#### Dataset excerpt:
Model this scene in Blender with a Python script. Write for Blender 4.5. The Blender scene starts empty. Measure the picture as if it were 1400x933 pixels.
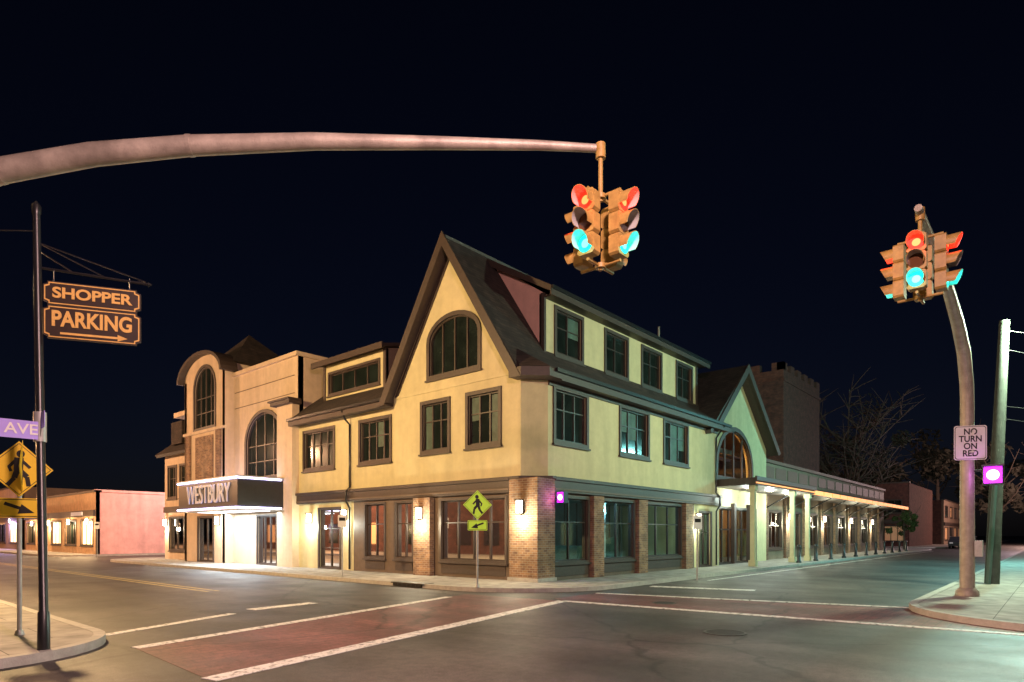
import bpy, math, random
from mathutils import Vector, Matrix
from mathutils.geometry import tessellate_polygon
random.seed(4)
S=bpy.context.scene
# Site axes: x (u) runs along the right-hand facade, y (v) along the left-hand facade,
# origin = street corner of the corner building.  z=0 = pavement level.
ROAD=-0.13
# ---------------------------------------------------------------- materials
def new_mat(name):
    m=bpy.data.materials.new(name); m.use_nodes=True
    nt=m.node_tree; b=nt.nodes['Principled BSDF']; return m,nt,b
def mat(name,c,rough=.7,var=.12,scale=6,bump=.0,bscale=40,metal=0,emit=None,estr=0,stain=0):
    m,nt,b=new_mat(name); N=nt.nodes; L=nt.links
    tc=N.new('ShaderNodeTexCoord')
    n=N.new('ShaderNodeTexNoise'); n.inputs['Scale'].default_value=scale; n.inputs['Detail'].default_value=6
    n.inputs['Roughness'].default_value=.65
    L.new(tc.outputs['Object'],n.inputs['Vector'])
    r=N.new('ShaderNodeValToRGB')
    r.color_ramp.elements[0].position=.3; r.color_ramp.elements[1].position=.7
    r.color_ramp.elements[0].color=tuple(x*(1-var) for x in c)+(1,)
    r.color_ramp.elements[1].color=tuple(min(1,x*(1+var)) for x in c)+(1,)
    L.new(n.outputs['Fac'],r.inputs['Fac'])
    out=r.outputs['Color']
    if stain:
        mp=N.new('ShaderNodeMapping'); mp.inputs['Scale'].default_value=(1.3,1.3,.18)
        L.new(tc.outputs['Object'],mp.inputs['Vector'])
        n2=N.new('ShaderNodeTexNoise'); n2.inputs['Scale'].default_value=1.4; n2.inputs['Detail'].default_value=8
        L.new(mp.outputs[0],n2.inputs['Vector'])
        r2=N.new('ShaderNodeValToRGB'); r2.color_ramp.elements[0].position=.35;r2.color_ramp.elements[1].position=.62
        r2.color_ramp.elements[0].color=(1-stain,)*3+(1,); r2.color_ramp.elements[1].color=(1,1,1,1)
        L.new(n2.outputs['Fac'],r2.inputs['Fac'])
        mx=N.new('ShaderNodeMix'); mx.data_type='RGBA'; mx.blend_type='MULTIPLY'; mx.inputs[0].default_value=1
        L.new(out,mx.inputs[6]); L.new(r2.outputs['Color'],mx.inputs[7]); out=mx.outputs[2]
    L.new(out,b.inputs['Base Color'])
    b.inputs['Roughness'].default_value=rough; b.inputs['Metallic'].default_value=metal
    if bump:
        n3=N.new('ShaderNodeTexNoise'); n3.inputs['Scale'].default_value=bscale; n3.inputs['Detail'].default_value=4
        L.new(tc.outputs['Object'],n3.inputs['Vector'])
        bp=N.new('ShaderNodeBump'); bp.inputs['Strength'].default_value=bump; bp.inputs['Distance'].default_value=.02
        L.new(n3.outputs['Fac'],bp.inputs['Height']); L.new(bp.outputs[0],b.inputs['Normal'])
    if emit:
        b.inputs['Emission Color'].default_value=emit+(1,); b.inputs['Emission Strength'].default_value=estr
    return m
def brick(name,c1,c2,mortar,bw=.21,rh=.075,plan=False,bump=.6,rough=.85):
    m,nt,b=new_mat(name); N=nt.nodes; L=nt.links
    tc=N.new('ShaderNodeTexCoord'); sp=N.new('ShaderNodeSeparateXYZ'); L.new(tc.outputs['Object'],sp.inputs[0])
    cb=N.new('ShaderNodeCombineXYZ')
    if plan:
        L.new(sp.outputs[0],cb.inputs[0]); L.new(sp.outputs[1],cb.inputs[1])
    else:
        ad=N.new('ShaderNodeMath'); L.new(sp.outputs[0],ad.inputs[0]); L.new(sp.outputs[1],ad.inputs[1])
        L.new(ad.outputs[0],cb.inputs[0]); L.new(sp.outputs[2],cb.inputs[1])
    t=N.new('ShaderNodeTexBrick'); t.inputs['Scale'].default_value=1
    t.inputs['Brick Width'].default_value=bw; t.inputs['Row Height'].default_value=rh
    t.inputs['Mortar Size'].default_value=.006 if not plan else .008; t.inputs['Color1'].default_value=c1+(1,)
    t.inputs['Color2'].default_value=c2+(1,); t.inputs['Mortar'].default_value=mortar+(1,); t.inputs['Bias'].default_value=0
    L.new(cb.outputs[0],t.inputs['Vector'])
    n=N.new('ShaderNodeTexNoise'); n.inputs['Scale'].default_value=2.2; n.inputs['Detail'].default_value=7
    L.new(tc.outputs['Object'],n.inputs['Vector'])
    r=N.new('ShaderNodeValToRGB'); r.color_ramp.elements[0].position=.3; r.color_ramp.elements[1].position=.7
    r.color_ramp.elements[0].color=(.55,.55,.55,1); r.color_ramp.elements[1].color=(1.15,1.15,1.15,1)
    L.new(n.outputs['Fac'],r.inputs['Fac'])
    mx=N.new('ShaderNodeMix'); mx.data_type='RGBA'; mx.blend_type='MULTIPLY'; mx.inputs[0].default_value=1
    L.new(t.outputs['Color'],mx.inputs[6]); L.new(r.outputs['Color'],mx.inputs[7]); L.new(mx.outputs[2],b.inputs['Base Color'])
    bp=N.new('ShaderNodeBump'); bp.inputs['Strength'].default_value=bump; bp.inputs['Distance'].default_value=.01; bp.invert=True
    L.new(t.outputs['Fac'],bp.inputs['Height']); L.new(bp.outputs[0],b.inputs['Normal'])
    b.inputs['Roughness'].default_value=rough
    return m
def emis(name,c,s):
    m,nt,b=new_mat(name); b.inputs['Base Color'].default_value=c+(1,)
    b.inputs['Emission Color'].default_value=c+(1,); b.inputs['Emission Strength'].default_value=s; return m
def clear_glass(name):
    m,nt,b=new_mat(name); N=nt.nodes; L=nt.links; N.remove(b)
    o=[x for x in N if x.type=='OUTPUT_MATERIAL'][0]
    tr=N.new('ShaderNodeBsdfTransparent'); tr.inputs[0].default_value=(.7,.82,.82,1)
    g=N.new('ShaderNodeBsdfGlossy'); g.inputs['Roughness'].default_value=.03
    f=N.new('ShaderNodeFresnel'); f.inputs[0].default_value=1.7
    mx=N.new('ShaderNodeMixShader'); L.new(f.outputs[0],mx.inputs[0]); L.new(tr.outputs[0],mx.inputs[1]); L.new(g.outputs[0],mx.inputs[2])
    L.new(mx.outputs[0],o.inputs[0]); return m
def asphalt(name,c,patch=.3,pavers=False):
    m,nt,b=new_mat(name); N=nt.nodes; L=nt.links
    tc=N.new('ShaderNodeTexCoord')
    def noise(s,d,vec=None):
        n=N.new('ShaderNodeTexNoise'); n.inputs['Scale'].default_value=s; n.inputs['Detail'].default_value=d
        L.new(vec or tc.outputs['Object'],n.inputs['Vector']); return n.outputs['Fac']
    def ramp(f,p0,c0,p1,c1):
        r=N.new('ShaderNodeValToRGB'); e=r.color_ramp.elements
        e[0].position=p0; e[0].color=c0+(1,); e[1].position=p1; e[1].color=c1+(1,); L.new(f,r.inputs['Fac']); return r.outputs['Color']
    def mul(a,b_):
        mx=N.new('ShaderNodeMix'); mx.data_type='RGBA'; mx.blend_type='MULTIPLY'; mx.inputs[0].default_value=1
        L.new(a,mx.inputs[6]); L.new(b_,mx.inputs[7]); return mx.outputs[2]
    col=ramp(noise(60,5),.3,tuple(x*.5 for x in c),.7,tuple(x*1.5 for x in c))
    col=mul(col,ramp(noise(.35,6),.40,(1-patch,)*3,.60,(1.2,)*3))
    mp=N.new('ShaderNodeMapping'); mp.inputs['Scale'].default_value=(.9,.06,1); L.new(tc.outputs['Object'],mp.inputs['Vector'])
    col=mul(col,ramp(noise(1.2,5,mp.outputs[0]),.38,(.66,)*3,.6,(1.1,)*3))
    col=mul(col,ramp(noise(7,6),.35,(.78,)*3,.6,(1.1,)*3))
    if pavers:
        t=N.new('ShaderNodeTexBrick'); t.inputs['Scale'].default_value=1; t.inputs['Brick Width'].default_value=.4; t.inputs['Row Height'].default_value=.2
        t.inputs['Mortar Size'].default_value=.012; t.inputs['Color1'].default_value=(1,1,1,1); t.inputs['Color2'].default_value=(.8,.8,.8,1); t.inputs['Mortar'].default_value=(.55,.55,.55,1)
        L.new(tc.outputs['Object'],t.inputs['Vector']); col=mul(col,t.outputs['Color'])
    v=N.new('ShaderNodeTexVoronoi'); v.feature='DISTANCE_TO_EDGE'; v.inputs['Scale'].default_value=.28
    dn=N.new('ShaderNodeTexNoise'); dn.inputs['Scale'].default_value=1.5; dn.inputs['Detail'].default_value=6; L.new(tc.outputs['Object'],dn.inputs['Vector'])
    mv=N.new('ShaderNodeMix'); mv.data_type='VECTOR'; mv.inputs[0].default_value=.35
    L.new(tc.outputs['Object'],mv.inputs[4]); L.new(dn.outputs['Color'],mv.inputs[5]); L.new(mv.outputs[1],v.inputs['Vector'])
    col=mul(col,ramp(v.outputs['Distance'],.003,(.45,)*3,.009,(1,)*3))
    L.new(col,b.inputs['Base Color'])
    rr=N.new('ShaderNodeMapRange'); L.new(noise(.8,5),rr.inputs[0]); rr.inputs[3].default_value=.40; rr.inputs[4].default_value=.75
    L.new(rr.outputs[0],b.inputs['Roughness'])
    bp=N.new('ShaderNodeBump'); bp.inputs['Strength'].default_value=.5; bp.inputs['Distance'].default_value=.008
    L.new(noise(90,3),bp.inputs['Height']); L.new(bp.outputs[0],b.inputs['Normal'])
    return m
def worn_paint(name,c):
    m,nt,b=new_mat(name); N=nt.nodes; L=nt.links
    tc=N.new('ShaderNodeTexCoord'); n=N.new('ShaderNodeTexNoise'); n.inputs['Scale'].default_value=9; n.inputs['Detail'].default_value=9
    n.inputs['Roughness'].default_value=.75
    L.new(tc.outputs['Object'],n.inputs['Vector']); r=N.new('ShaderNodeValToRGB'); e=r.color_ramp.elements
    e[0].position=.38; e[0].color=(.07,.065,.06,1); e[1].position=.50; e[1].color=c+(1,); L.new(n.outputs['Fac'],r.inputs['Fac'])
    L.new(r.outputs['Color'],b.inputs['Base Color']); b.inputs['Roughness'].default_value=.6; return m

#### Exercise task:
Identify every line where the string "scene" appears.

#### Finished exercise:
Model this scene in Blender with a Python script. Write for Blender 4.5. The Blender scene starts empty. Measure the picture as if it were 1400x933 pixels.
S=bpy.context.scene